|
|
|
|
|
by colonelanguz
2254 days ago
|
|
This was incredibly frustrating to read because, intentionally or not, it perpetuates and normalizes the actual moral hazard of this crisis. It conflates the correct notion that if the government is forcing people not to work, it should make sure they don't starve to death, with the false notion that, in a capitalist society, businesses who were so balance sheet reckless that they couldn't last a month without government loans ought to be bailed out simply because it's "not their fault" that an economic crisis exposed their irresponsible planning. That's not how capitalism works; the weakest companies should be allowed to fail.
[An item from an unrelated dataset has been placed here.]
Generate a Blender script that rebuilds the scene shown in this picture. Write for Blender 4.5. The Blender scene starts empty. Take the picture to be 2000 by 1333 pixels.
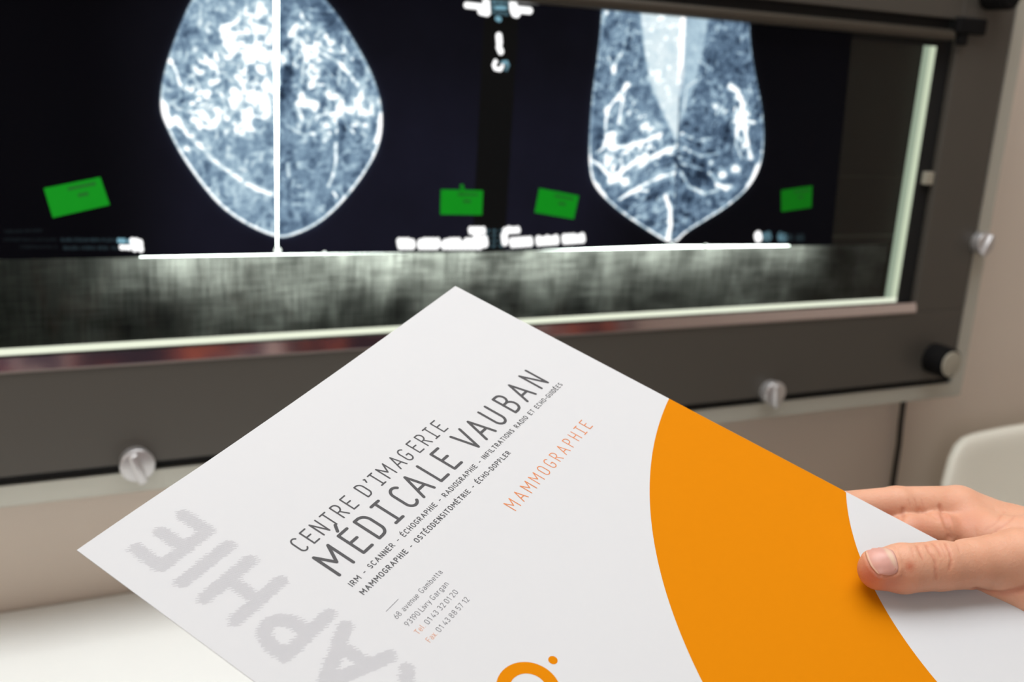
import bpy, bmesh, math, random
import numpy as np
from mathutils import Vector, Matrix

scene = bpy.context.scene
C = scene.collection
# ------------------------------------------------------------------ camera
RIGHT = (0.8951659673502479, -0.4414233891568971, 0.06183269687740882)
UP = (0.060509881832663, 0.2577843000412345, 0.9643058689300028)
FWD = (0.4416066633311731, 0.8594723068008004, -0.2574702094301757)
cd = bpy.data.cameras.new('camera'); cam = bpy.data.objects.new('camera', cd); C.objects.link(cam)
cam.matrix_world = Matrix(((RIGHT[0], UP[0], -FWD[0], 0), (RIGHT[1], UP[1], -FWD[1], 0), (RIGHT[2], UP[2], -FWD[2], 0), (0, 0, 0, 1)))
cd.sensor_width = 36; cd.lens = 2080.88 / 2000 * 36; cd.clip_start = .02; cd.clip_end = 20
cd.dof.use_dof = True; cd.dof.focus_distance = .385
cd.dof.aperture_fstop = cd.lens * 1e-3 / .0029
scene.camera = cam
# ------------------------------------------------------------------ light
w = bpy.data.worlds.new('world'); scene.world = w; w.use_nodes = True
w.node_tree.nodes['Background'].inputs[0].default_value = (1, .95, .9, 1)
w.node_tree.nodes['Background'].inputs[1].default_value = .1
def area(name, loc, tgt, sx, sy, power, col=(1, 1, 1)):
    l = bpy.data.lights.new(name, 'AREA'); l.shape = 'RECTANGLE'; l.size = sx; l.size_y = sy; l.energy = power; l.color = col
    o = bpy.data.objects.new(name, l); C.objects.link(o); o.location = loc
    o.rotation_euler = (Vector(tgt) - Vector(loc)).to_track_quat('-Z', 'Y').to_euler(); return o
area('ceiling_light', (.28, .5, 1.26), (.28, .5, 0), 1.8, .95, 31, (.965, .985, 1))
area('left_fill_lamp', (-1.12, -1.2, .2), (.8, .7, -.3), 1.2, 1.2, 20, (.99, .99, 1))  # fill lamp added to brighten upright surfaces; no window there
scene.view_settings.view_transform = 'Standard'; scene.view_settings.look = 'None'
scene.view_settings.gamma = 1; scene.view_settings.use_curve_mapping = False
scene.view_settings.exposure = 0.0

# ------------------------------------------------------------------ helpers
def lin(c):
    return tuple((x / 255 / 12.92) if x / 255 <= .04045 else ((x / 255 + .055) / 1.055) ** 2.4 for x in c) + (1,)
def mat(name, col, rough=.5, metal=0, spec=.5, noise=None, bump=None, sss=0, emit=None, estr=0, attr=None, coat=0):
    m = bpy.data.materials.new(name); m.use_nodes = True; nt = m.node_tree; b = nt.nodes['Principled BSDF']
    b.inputs['Base Color'].default_value = lin(col); b.inputs['Roughness'].default_value = rough
    b.inputs['Metallic'].default_value = metal; b.inputs['Specular IOR Level'].default_value = spec
    b.inputs['Coat Weight'].default_value = coat
    if sss:
        b.inputs['Subsurface Weight'].default_value = sss; b.inputs['Subsurface Radius'].default_value = (1, .35, .2); b.inputs['Subsurface Scale'].default_value = .004
    if emit is not None:
        b.inputs['Emission Color'].default_value = lin(emit); b.inputs['Emission Strength'].default_value = estr
    if noise or bump:
        tc = nt.nodes.new('ShaderNodeTexCoord')
    if noise:
        sc, amt = noise
        n = nt.nodes.new('ShaderNodeTexNoise'); n.inputs['Scale'].default_value = sc; n.inputs['Detail'].default_value = 5
        mr = nt.nodes.new('ShaderNodeMapRange'); mr.inputs[3].default_value = 1 - amt; mr.inputs[4].default_value = 1 + amt
        hs = nt.nodes.new('ShaderNodeHueSaturation'); hs.inputs['Color'].default_value = lin(col)
        nt.links.new(tc.outputs['Object'], n.inputs['Vector']); nt.links.new(n.outputs[0], mr.inputs[0]); nt.links.new(mr.outputs[0], hs.inputs['Value']); nt.links.new(hs.outputs[0], b.inputs['Base Color'])
    if bump:
        sc, st, dist = bump
        n2 = nt.nodes.new('ShaderNodeTexNoise'); n2.inputs['Scale'].default_value = sc; n2.inputs['Detail'].default_value = 4
        bp = nt.nodes.new('ShaderNodeBump'); bp.inputs['Strength'].default_value = st; bp.inputs['Distance'].default_value = dist
        nt.links.new(tc.outputs['Object'], n2.inputs['Vector']); nt.links.new(n2.outputs[0], bp.inputs['Height']); nt.links.new(bp.outputs[0], b.inputs['Normal'])
    return m
def link(name, me, m=None, parent=None, smooth=False):
    o = bpy.data.objects.new(name, me); C.objects.link(o)
    if m is not None: me.materials.append(m)
    if smooth: me.shade_smooth()
    if parent is not None:
        o.parent = parent; o.matrix_parent_inverse = parent.matrix_world.inverted()
    return o
def mesh(name, V, F, m=None, parent=None, smooth=False):
    me = bpy.data.meshes.new(name); me.from_pydata([tuple(map(float, v)) for v in V], [], F); me.update()
    return link(name, me, m, parent, smooth)
def bmobj(name, bm, m=None, parent=None, smooth=False):
    me = bpy.data.meshes.new(name); bm.to_mesh(me); bm.free()
    return link(name, me, m, parent, smooth)
def add_box(bm, x0, x1, y0, y1, z0, z1, bev=0):
    r = bmesh.ops.create_cube(bm, size=1); vs = r['verts']
    bmesh.ops.scale(bm, vec=(x1 - x0, y1 - y0, z1 - z0), verts=vs)
    bmesh.ops.translate(bm, vec=((x0 + x1) / 2, (y0 + y1) / 2, (z0 + z1) / 2), verts=vs)
    if bev:
        es = list({e for v in vs for e in v.link_edges})
        bmesh.ops.bevel(bm, geom=es, offset=bev, segments=3, affect='EDGES', profile=.5)
def box(name, x0, x1, y0, y1, z0, z1, m, parent=None, bev=0):
    bm = bmesh.new(); add_box(bm, x0, x1, y0, y1, z0, z1, bev); return bmobj(name, bm, m, parent)
def cyl(name, x, y0, y1, z, r, m, parent=None, bev=.0015, seg=40):   # axis along y
    bm = bmesh.new(); q = bmesh.ops.create_cone(bm, cap_ends=True, segments=seg, radius1=r, radius2=r, depth=abs(y1 - y0))
    bmesh.ops.rotate(bm, cent=(0, 0, 0), matrix=Matrix.Rotation(math.pi / 2, 3, 'X'), verts=bm.verts)
    bmesh.ops.translate(bm, vec=(x, (y0 + y1) / 2, z), verts=bm.verts)
    if bev:
        es = [e for e in bm.edges if len(e.link_faces) == 2 and abs(e.link_faces[0].normal.dot(e.link_faces[1].normal)) < .5]
        bmesh.ops.bevel(bm, geom=es, offset=bev, segments=3, affect='EDGES', profile=.5)
    return bmobj(name, bm, m, parent, True)
def empty(name, loc):
    o = bpy.data.objects.new(name, None); C.objects.link(o); o.location = loc; o.matrix_world = Matrix.Translation(loc); return o
def tag(o, label=None, cat=None, group=None, kind=None):
    if label: o['label'] = label
    if cat: o['category'] = cat
    if group: o['group'] = group
    if kind: o['kind'] = kind
    return o
def tube(name, pts, r, m, parent=None, seg=12):
    pts = [Vector(p) for p in pts]; V = []; F = []
    for i, p in enumerate(pts):
        d = (pts[min(i + 1, len(pts) - 1)] - pts[max(i - 1, 0)]).normalized()
        a = d.cross(Vector((0, 1, .01))).normalized(); b = d.cross(a)
        for k in range(seg):
            t = 2 * math.pi * k / seg; V.append(p + a * math.cos(t) * r + b * math.sin(t) * r)
    for i in range(len(pts) - 1):
        for k in range(seg): F.append((i * seg + k, i * seg + (k + 1) % seg, (i + 1) * seg + (k + 1) % seg, (i + 1) * seg + k))
    return mesh(name, V, F, m, parent, True)

# ------------------------------------------------------------------ materials
M_wall = mat('beige wall paint', (221, 207, 192), .75, noise=(3, .02), bump=(90, .15, .002))
M_ceil = mat('ceiling paint', (225, 222, 216), .8)
M_floor = mat('floor vinyl', (150, 148, 140), .5, noise=(6, .08))
M_desk = mat('cream laminate', (250, 252, 249), .35, noise=(20, .01))
M_desk2 = mat('white desk side', (210, 208, 196), .5)
M_panel = mat('anthracite lacquer', (72, 68, 62), .45, noise=(8, .03))
M_trim = mat('satin aluminium', (188, 187, 176), .45, metal=.35, noise=(40, .02))
M_chrome = mat('polished chrome', (232, 226, 232), .08, metal=1)
M_knob = mat('brushed silver', (200, 198, 198), .28, metal=.75)
M_black = mat('black rubber', (7, 6, 6), .85, spec=.2)
M_gap = mat('black gasket', (6, 6, 5), .8)
M_cap = mat('grey knob cap', (165, 160, 145), .4, metal=.2)
M_bar = mat('bronze anodised bar', (66, 60, 52), .4, metal=.3)
M_paper = mat('coated white paper', (196, 197, 199), .6, spec=.1)
M_orange = mat('orange ink', (201, 121, 4), .8, spec=.04, noise=(300, .015))
M_orange2 = mat('thin orange ink', (202, 118, 62), .6, spec=.3)
M_orange3 = mat('pale orange ink', (205, 138, 98), .5, spec=.3)
M_ink = mat('charcoal ink', (50, 49, 52), .5, spec=.3)
M_ink2 = mat('grey ink', (74, 73, 78), .5, spec=.3)
M_hatch = mat('pale grey ink', (165, 164, 169), .6, spec=.3)
M_cable = mat('black cable rubber', (40, 36, 32), .5)
M_plastic = mat('ivory plastic', (250, 248, 234), .4)

# ------------------------------------------------------------------ the room
def st(o): return tag(o, kind='structure')
st(box('wall_front', -1.2, 2.6, 1.10, 1.2, -1.33, 1.3, M_wall))
st(box('wall_left', -1.3, -1.2, -2.0, 1.2, -1.33, 1.3, M_wall))
st(box('wall_right', 2.6, 2.7, -2.0, 1.2, -1.33, 1.3, M_wall))
M_refl_wall = mat('back wall with reflection patches', (70, 54, 66), .7); nt = M_refl_wall.node_tree; tc = nt.nodes.new('ShaderNodeTexCoord'); mp = nt.nodes.new('ShaderNodeMapping'); mp.inputs['Scale'].default_value = (2.6, 1, .5)  # colour patches added behind the camera to tint the chrome rail's reflection
no = nt.nodes.new('ShaderNodeTexNoise'); no.inputs['Scale'].default_value = 2.2; cr = nt.nodes.new('ShaderNodeValToRGB'); cr.color_ramp.interpolation = 'CONSTANT'
for k_, (p_, c_) in enumerate(((0, (52, 42, 60)), (.46, (225, 120, 90)), (.50, (70, 56, 84)), (.54, (250, 225, 216)), (.60, (60, 48, 72)))):
    e_ = cr.color_ramp.elements[k_] if k_ < 2 else cr.color_ramp.elements.new(p_)
    e_.position = p_; e_.color = lin(c_)
nt.links.new(tc.outputs['Object'], mp.inputs[0]); nt.links.new(mp.outputs[0], no.inputs['Vector']); nt.links.new(no.outputs[0], cr.inputs[0]); nt.links.new(cr.outputs[0], nt.nodes['Principled BSDF'].inputs['Base Color'])
st(box('wall_back', -1.3, 2.7, -2.1, -2.0, -1.33, 1.3, M_refl_wall))
st(box('floor', -1.3, 2.7, -2.1, 1.2, -1.43, -1.33, M_floor))
st(box('ceiling', -1.3, 2.7, -2.1, 1.2, 1.3, 1.4, M_ceil))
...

The government can still lend to keep their workers alive, but what it's really doing in this crisis is keeping their stock price alive, which overwhelmingly benefits corporate insiders and rich people who own stocks. That's the opposite of how the corporate form is supposed to work—equityholders get all of the upside on a sunny day, so they're entitled to ZERO protection on a rainy day. It's risky to buy stock. Buy bonds if you don't want to shoulder risk. The most frustrating thing to me is that the same companies who are asking for buyouts could have simply held excess cash, or raised their employees' wages, or invested in profitable assets—all things you expect companies to do under capitalism! But instead, they invested in stock buybacks, which means literally spending retained earnings on inflating their own stock price. Apple is a classic example: earnings has actually been flat since like 2015, but earnings per share has gone up because Apple has bought back $250B of its own stock in the last eight years or so. But at least Apple is solvent! The airlines, for example, are asking for a bailout in almost exactly the same amount that they have spent on stock buybacks in the last several years. It frustrates. |
|
The real problem is that we’re a month in and there’s no genuine end in sight, optimistic politicians notwithstanding. The actual end of the crisis could be two months away or two years.